WHAT YOU WILL DO -> Will you print the material below without altering a single character?

GIVEN MATERIAL ->
►
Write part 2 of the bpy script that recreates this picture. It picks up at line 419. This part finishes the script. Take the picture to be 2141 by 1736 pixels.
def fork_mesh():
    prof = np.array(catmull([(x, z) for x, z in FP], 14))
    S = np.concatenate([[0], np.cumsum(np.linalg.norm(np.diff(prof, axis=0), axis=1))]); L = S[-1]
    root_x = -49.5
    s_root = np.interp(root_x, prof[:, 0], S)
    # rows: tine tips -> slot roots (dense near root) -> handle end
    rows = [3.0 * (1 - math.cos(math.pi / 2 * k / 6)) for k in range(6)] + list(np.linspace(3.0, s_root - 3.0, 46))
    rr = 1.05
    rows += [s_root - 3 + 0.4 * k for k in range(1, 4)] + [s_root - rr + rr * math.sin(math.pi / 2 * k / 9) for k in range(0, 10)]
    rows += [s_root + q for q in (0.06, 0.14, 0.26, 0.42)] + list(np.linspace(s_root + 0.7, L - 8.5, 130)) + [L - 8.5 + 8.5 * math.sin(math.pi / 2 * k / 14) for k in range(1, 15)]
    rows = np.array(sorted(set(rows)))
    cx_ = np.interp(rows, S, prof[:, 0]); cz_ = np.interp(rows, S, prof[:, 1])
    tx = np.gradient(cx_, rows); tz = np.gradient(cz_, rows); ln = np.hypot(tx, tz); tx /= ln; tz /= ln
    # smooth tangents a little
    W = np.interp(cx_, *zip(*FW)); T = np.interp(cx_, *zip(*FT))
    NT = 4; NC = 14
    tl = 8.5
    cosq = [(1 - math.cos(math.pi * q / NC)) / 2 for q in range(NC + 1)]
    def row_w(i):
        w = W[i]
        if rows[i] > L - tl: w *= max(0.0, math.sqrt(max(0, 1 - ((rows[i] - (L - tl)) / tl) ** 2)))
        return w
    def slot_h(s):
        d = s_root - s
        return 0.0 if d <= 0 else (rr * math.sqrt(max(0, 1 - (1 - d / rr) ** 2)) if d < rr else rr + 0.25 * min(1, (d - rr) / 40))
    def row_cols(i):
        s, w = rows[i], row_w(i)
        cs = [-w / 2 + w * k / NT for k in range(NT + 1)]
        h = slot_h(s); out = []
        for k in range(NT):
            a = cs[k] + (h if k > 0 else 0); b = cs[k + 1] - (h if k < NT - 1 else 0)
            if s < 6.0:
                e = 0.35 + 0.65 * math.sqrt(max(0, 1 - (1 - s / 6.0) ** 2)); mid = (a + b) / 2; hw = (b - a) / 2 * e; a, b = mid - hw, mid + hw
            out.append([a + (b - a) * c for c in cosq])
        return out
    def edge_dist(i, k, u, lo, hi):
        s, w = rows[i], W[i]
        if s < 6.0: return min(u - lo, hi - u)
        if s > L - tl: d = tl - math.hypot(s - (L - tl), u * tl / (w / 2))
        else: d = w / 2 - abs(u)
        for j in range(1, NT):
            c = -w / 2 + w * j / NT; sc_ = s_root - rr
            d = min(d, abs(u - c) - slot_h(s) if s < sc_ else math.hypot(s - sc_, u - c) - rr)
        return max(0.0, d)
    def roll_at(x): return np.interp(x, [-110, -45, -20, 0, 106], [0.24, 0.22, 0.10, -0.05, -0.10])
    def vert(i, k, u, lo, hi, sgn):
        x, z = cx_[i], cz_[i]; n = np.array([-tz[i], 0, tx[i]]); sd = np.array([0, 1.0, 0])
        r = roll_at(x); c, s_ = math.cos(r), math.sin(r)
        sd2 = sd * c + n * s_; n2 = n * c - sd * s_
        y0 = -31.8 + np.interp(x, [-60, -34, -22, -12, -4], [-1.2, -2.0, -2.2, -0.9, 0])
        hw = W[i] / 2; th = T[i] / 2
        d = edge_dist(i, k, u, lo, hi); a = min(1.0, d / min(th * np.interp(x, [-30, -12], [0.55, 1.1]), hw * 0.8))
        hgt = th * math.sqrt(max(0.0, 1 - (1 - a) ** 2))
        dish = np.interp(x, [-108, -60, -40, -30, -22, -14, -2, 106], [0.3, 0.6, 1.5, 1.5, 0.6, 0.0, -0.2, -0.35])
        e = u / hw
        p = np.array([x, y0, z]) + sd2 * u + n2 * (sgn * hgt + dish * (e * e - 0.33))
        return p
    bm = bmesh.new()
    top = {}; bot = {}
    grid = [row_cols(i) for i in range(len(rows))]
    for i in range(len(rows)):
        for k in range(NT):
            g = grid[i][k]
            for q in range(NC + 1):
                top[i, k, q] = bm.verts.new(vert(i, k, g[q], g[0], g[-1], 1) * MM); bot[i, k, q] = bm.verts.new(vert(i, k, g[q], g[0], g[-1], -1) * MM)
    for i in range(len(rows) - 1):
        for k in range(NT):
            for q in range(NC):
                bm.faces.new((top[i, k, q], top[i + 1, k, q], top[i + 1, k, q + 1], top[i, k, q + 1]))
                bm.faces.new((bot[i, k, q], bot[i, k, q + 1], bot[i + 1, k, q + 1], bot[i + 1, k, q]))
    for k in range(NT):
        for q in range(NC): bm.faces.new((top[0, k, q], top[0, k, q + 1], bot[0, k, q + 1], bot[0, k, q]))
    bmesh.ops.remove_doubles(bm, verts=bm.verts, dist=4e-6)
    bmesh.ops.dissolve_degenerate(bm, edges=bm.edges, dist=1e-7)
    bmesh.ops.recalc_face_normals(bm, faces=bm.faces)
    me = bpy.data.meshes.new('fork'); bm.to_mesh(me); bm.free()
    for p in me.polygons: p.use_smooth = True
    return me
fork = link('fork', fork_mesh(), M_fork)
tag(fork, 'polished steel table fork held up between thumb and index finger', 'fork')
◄
CORRECT OUTPUT ->
Write part 2 of the bpy script that recreates this picture. It picks up at line 419. This part finishes the script. Take the picture to be 2141 by 1736 pixels.
def fork_mesh():
    prof = np.array(catmull([(x, z) for x, z in FP], 14))
    S = np.concatenate([[0], np.cumsum(np.linalg.norm(np.diff(prof, axis=0), axis=1))]); L = S[-1]
    root_x = -49.5
    s_root = np.interp(root_x, prof[:, 0], S)
    # rows: tine tips -> slot roots (dense near root) -> handle end
    rows = [3.0 * (1 - math.cos(math.pi / 2 * k / 6)) for k in range(6)] + list(np.linspace(3.0, s_root - 3.0, 46))
    rr = 1.05
    rows += [s_root - 3 + 0.4 * k for k in range(1, 4)] + [s_root - rr + rr * math.sin(math.pi / 2 * k / 9) for k in range(0, 10)]
    rows += [s_root + q for q in (0.06, 0.14, 0.26, 0.42)] + list(np.linspace(s_root + 0.7, L - 8.5, 130)) + [L - 8.5 + 8.5 * math.sin(math.pi / 2 * k / 14) for k in range(1, 15)]
    rows = np.array(sorted(set(rows)))
    cx_ = np.interp(rows, S, prof[:, 0]); cz_ = np.interp(rows, S, prof[:, 1])
    tx = np.gradient(cx_, rows); tz = np.gradient(cz_, rows); ln = np.hypot(tx, tz); tx /= ln; tz /= ln
    # smooth tangents a little
    W = np.interp(cx_, *zip(*FW)); T = np.interp(cx_, *zip(*FT))
    NT = 4; NC = 14
    tl = 8.5
    cosq = [(1 - math.cos(math.pi * q / NC)) / 2 for q in range(NC + 1)]
    def row_w(i):
        w = W[i]
        if rows[i] > L - tl: w *= max(0.0, math.sqrt(max(0, 1 - ((rows[i] - (L - tl)) / tl) ** 2)))
        return w
    def slot_h(s):
        d = s_root - s
        return 0.0 if d <= 0 else (rr * math.sqrt(max(0, 1 - (1 - d / rr) ** 2)) if d < rr else rr + 0.25 * min(1, (d - rr) / 40))
    def row_cols(i):
        s, w = rows[i], row_w(i)
        cs = [-w / 2 + w * k / NT for k in range(NT + 1)]
        h = slot_h(s); out = []
        for k in range(NT):
            a = cs[k] + (h if k > 0 else 0); b = cs[k + 1] - (h if k < NT - 1 else 0)
            if s < 6.0:
                e = 0.35 + 0.65 * math.sqrt(max(0, 1 - (1 - s / 6.0) ** 2)); mid = (a + b) / 2; hw = (b - a) / 2 * e; a, b = mid - hw, mid + hw
            out.append([a + (b - a) * c for c in cosq])
        return out
    def edge_dist(i, k, u, lo, hi):
        s, w = rows[i], W[i]
        if s < 6.0: return min(u - lo, hi - u)
        if s > L - tl: d = tl - math.hypot(s - (L - tl), u * tl / (w / 2))
        else: d = w / 2 - abs(u)
        for j in range(1, NT):
            c = -w / 2 + w * j / NT; sc_ = s_root - rr
            d = min(d, abs(u - c) - slot_h(s) if s < sc_ else math.hypot(s - sc_, u - c) - rr)
        return max(0.0, d)
    def roll_at(x): return np.interp(x, [-110, -45, -20, 0, 106], [0.24, 0.22, 0.10, -0.05, -0.10])
    def vert(i, k, u, lo, hi, sgn):
        x, z = cx_[i], cz_[i]; n = np.array([-tz[i], 0, tx[i]]); sd = np.array([0, 1.0, 0])
        r = roll_at(x); c, s_ = math.cos(r), math.sin(r)
        sd2 = sd * c + n * s_; n2 = n * c - sd * s_
        y0 = -31.8 + np.interp(x, [-60, -34, -22, -12, -4], [-1.2, -2.0, -2.2, -0.9, 0])
        hw = W[i] / 2; th = T[i] / 2
        d = edge_dist(i, k, u, lo, hi); a = min(1.0, d / min(th * np.interp(x, [-30, -12], [0.55, 1.1]), hw * 0.8))
        hgt = th * math.sqrt(max(0.0, 1 - (1 - a) ** 2))
        dish = np.interp(x, [-108, -60, -40, -30, -22, -14, -2, 106], [0.3, 0.6, 1.5, 1.5, 0.6, 0.0, -0.2, -0.35])
        e = u / hw
        p = np.array([x, y0, z]) + sd2 * u + n2 * (sgn * hgt + dish * (e * e - 0.33))
        return p
    bm = bmesh.new()
    top = {}; bot = {}
    grid = [row_cols(i) for i in range(len(rows))]
    for i in range(len(rows)):
        for k in range(NT):
            g = grid[i][k]
            for q in range(NC + 1):
                top[i, k, q] = bm.verts.new(vert(i, k, g[q], g[0], g[-1], 1) * MM); bot[i, k, q] = bm.verts.new(vert(i, k, g[q], g[0], g[-1], -1) * MM)
    for i in range(len(rows) - 1):
        for k in range(NT):
            for q in range(NC):
                bm.faces.new((top[i, k, q], top[i + 1, k, q], top[i + 1, k, q + 1], top[i, k, q + 1]))
                bm.faces.new((bot[i, k, q], bot[i, k, q + 1], bot[i + 1, k, q + 1], bot[i + 1, k, q]))
    for k in range(NT):
        for q in range(NC): bm.faces.new((top[0, k, q], top[0, k, q + 1], bot[0, k, q + 1], bot[0, k, q]))
    bmesh.ops.remove_doubles(bm, verts=bm.verts, dist=4e-6)
    bmesh.ops.dissolve_degenerate(bm, edges=bm.edges, dist=1e-7)
    bmesh.ops.recalc_face_normals(bm, faces=bm.faces)
    me = bpy.data.meshes.new('fork'); bm.to_mesh(me); bm.free()
    for p in me.polygons: p.use_smooth = True
    return me
fork = link('fork', fork_mesh(), M_fork)
tag(fork, 'polished steel table fork held up between thumb and index finger', 'fork')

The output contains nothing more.